Sunday, February 10, 2008

Hotel USA

You don't need ID yet to travel by train. You can take the yellow line north and west to some small town far out from the city. Find a hotel where they won't ask your name. Pay in cash and they will give you a room key that's still a real key, cold cut metal on a steel ring, painted with a little white number.
Climb the stairs to the fourth floor, which is the top floor, so its the furthest from anywhere. Close the door behind you. Twist six locks, and if there is a phone, unplug it from the wall. The windows are already closed, white shades down behind thick white curtains. Everything outside this room does not exist anymore.
Everything inside is white and scuffed and nothing smells like anything. If there are paintings they are just lines and colors. They don't remind you of anything. There is tea on the counter, small bags wrapped in paper, next to a white chipped porcelain coffee cup. Pour yourself some hot water from the dispenser, just to watch the steam curl up. It moves like dreaming. Rest seems to be a thing you could hold, distance is a sound that maybe you could hear if your head was clear and empty like this room.
Peel your clothes down. Leave them on the floor. No one cares about those things anymore. Leave the bathroom door open while you take a piss. No one exists to listen. The shower is running for seventeen minutes before you even get in because you like watching the steam twist into the white room. The clouds and curls bring comfort to you.
Everything beyond this tiny room has just switched off. This is everything you want. The water is hot. You laugh out loud; hot water is good. The sound bounces off the tiles and you smile to hear the sound of yourself happy. The bed will be soft. The white towels are clean and so are the sheets.
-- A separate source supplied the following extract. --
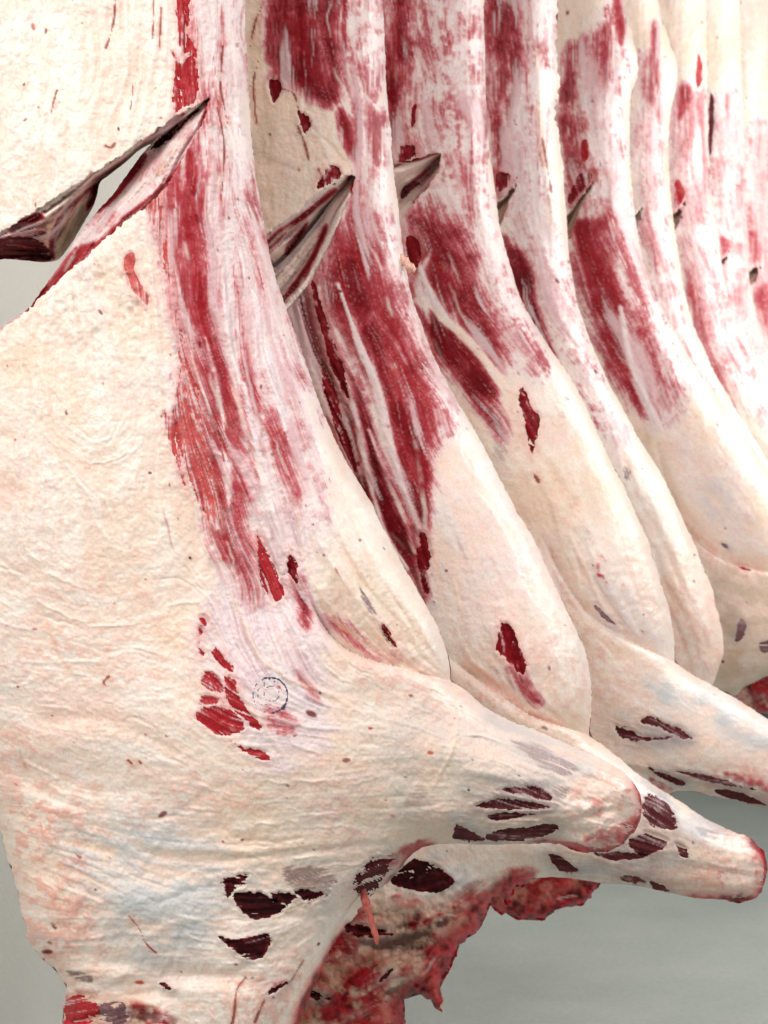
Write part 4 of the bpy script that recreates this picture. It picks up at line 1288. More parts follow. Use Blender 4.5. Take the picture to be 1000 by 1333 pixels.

Everything outside the empty walls has ceased to be.
Ivory soap and mint toothpaste. Your skin smells like a stranger. Naked in bed, you have no identity. The TV is off because quiet is better. You're no longer a person who watches television, and in the morning you will not read the paper.
The world outside here has turned out the lights. The dark doesn't scare you like it did before. You can dissolve. Inside the dark, inside the white walls, all you can hear is your own pulse. Beating heart, slowing breath, a building music inside your head. The swelling sound drowning out everything but this island. All the world is in this room. You catch yourself smiling again. It will end soon. But now there is this:
Yourself inside the shell of a white room, ivory smells, the folding light, steam and clean sheets, ironed smooth, and the music inside.
Hold it in your mind. Write it on a folded piece of paper and tuck it into your back pocket. Keep it in your mouth under your tongue behind your teeth. Press it into a pattern and tattoo it in black ink under your skin to remember when you are called back again.

1 comment:

Unknown said...

And I long a little for the impersonality of those hallways of doors. The impersonal nature of not having anywhere to hide until that key opens your door. Absorbing every feeling that you can from the guests by running your finger tips across their fireproof doors.